### Your objective
Repeat the whole of the data, keeping every detail the same.
───── Data segment ─────
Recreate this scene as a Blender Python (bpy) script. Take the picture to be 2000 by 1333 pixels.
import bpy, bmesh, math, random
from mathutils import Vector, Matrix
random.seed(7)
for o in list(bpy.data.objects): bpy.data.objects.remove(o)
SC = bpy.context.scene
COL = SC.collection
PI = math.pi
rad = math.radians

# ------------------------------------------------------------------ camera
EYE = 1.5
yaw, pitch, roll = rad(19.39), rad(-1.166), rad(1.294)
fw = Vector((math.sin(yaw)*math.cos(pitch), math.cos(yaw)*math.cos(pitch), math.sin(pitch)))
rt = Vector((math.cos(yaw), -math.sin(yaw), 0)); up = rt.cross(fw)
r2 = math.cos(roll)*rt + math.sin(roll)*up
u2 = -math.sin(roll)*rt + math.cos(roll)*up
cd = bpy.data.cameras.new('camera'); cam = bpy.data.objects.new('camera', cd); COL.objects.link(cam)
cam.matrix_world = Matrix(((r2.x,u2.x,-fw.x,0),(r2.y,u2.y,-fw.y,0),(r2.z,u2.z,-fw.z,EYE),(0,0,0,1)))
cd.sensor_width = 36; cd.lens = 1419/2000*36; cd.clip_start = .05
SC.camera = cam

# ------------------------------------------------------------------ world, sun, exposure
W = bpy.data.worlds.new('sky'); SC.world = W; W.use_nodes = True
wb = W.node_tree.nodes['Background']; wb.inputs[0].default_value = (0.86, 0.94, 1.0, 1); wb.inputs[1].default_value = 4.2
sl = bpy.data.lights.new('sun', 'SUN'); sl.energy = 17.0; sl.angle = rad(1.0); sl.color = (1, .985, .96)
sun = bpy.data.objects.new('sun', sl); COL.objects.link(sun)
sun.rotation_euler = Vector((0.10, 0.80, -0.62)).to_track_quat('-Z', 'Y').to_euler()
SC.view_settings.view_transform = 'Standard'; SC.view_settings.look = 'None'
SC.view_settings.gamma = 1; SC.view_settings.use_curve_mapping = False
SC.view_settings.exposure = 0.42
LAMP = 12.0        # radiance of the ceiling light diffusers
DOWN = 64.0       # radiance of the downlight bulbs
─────
### Output for this task
Recreate this scene as a Blender Python (bpy) script. Take the picture to be 2000 by 1333 pixels.
import bpy, bmesh, math, random
from mathutils import Vector, Matrix
random.seed(7)
for o in list(bpy.data.objects): bpy.data.objects.remove(o)
SC = bpy.context.scene
COL = SC.collection
PI = math.pi
rad = math.radians

# ------------------------------------------------------------------ camera
EYE = 1.5
yaw, pitch, roll = rad(19.39), rad(-1.166), rad(1.294)
fw = Vector((math.sin(yaw)*math.cos(pitch), math.cos(yaw)*math.cos(pitch), math.sin(pitch)))
rt = Vector((math.cos(yaw), -math.sin(yaw), 0)); up = rt.cross(fw)
r2 = math.cos(roll)*rt + math.sin(roll)*up
u2 = -math.sin(roll)*rt + math.cos(roll)*up
cd = bpy.data.cameras.new('camera'); cam = bpy.data.objects.new('camera', cd); COL.objects.link(cam)
cam.matrix_world = Matrix(((r2.x,u2.x,-fw.x,0),(r2.y,u2.y,-fw.y,0),(r2.z,u2.z,-fw.z,EYE),(0,0,0,1)))
cd.sensor_width = 36; cd.lens = 1419/2000*36; cd.clip_start = .05
SC.camera = cam

# ------------------------------------------------------------------ world, sun, exposure
W = bpy.data.worlds.new('sky'); SC.world = W; W.use_nodes = True
wb = W.node_tree.nodes['Background']; wb.inputs[0].default_value = (0.86, 0.94, 1.0, 1); wb.inputs[1].default_value = 4.2
sl = bpy.data.lights.new('sun', 'SUN'); sl.energy = 17.0; sl.angle = rad(1.0); sl.color = (1, .985, .96)
sun = bpy.data.objects.new('sun', sl); COL.objects.link(sun)
sun.rotation_euler = Vector((0.10, 0.80, -0.62)).to_track_quat('-Z', 'Y').to_euler()
SC.view_settings.view_transform = 'Standard'; SC.view_settings.look = 'None'
SC.view_settings.gamma = 1; SC.view_settings.use_curve_mapping = False
SC.view_settings.exposure = 0.42
LAMP = 12.0        # radiance of the ceiling light diffusers
DOWN = 64.0       # radiance of the downlight bulbs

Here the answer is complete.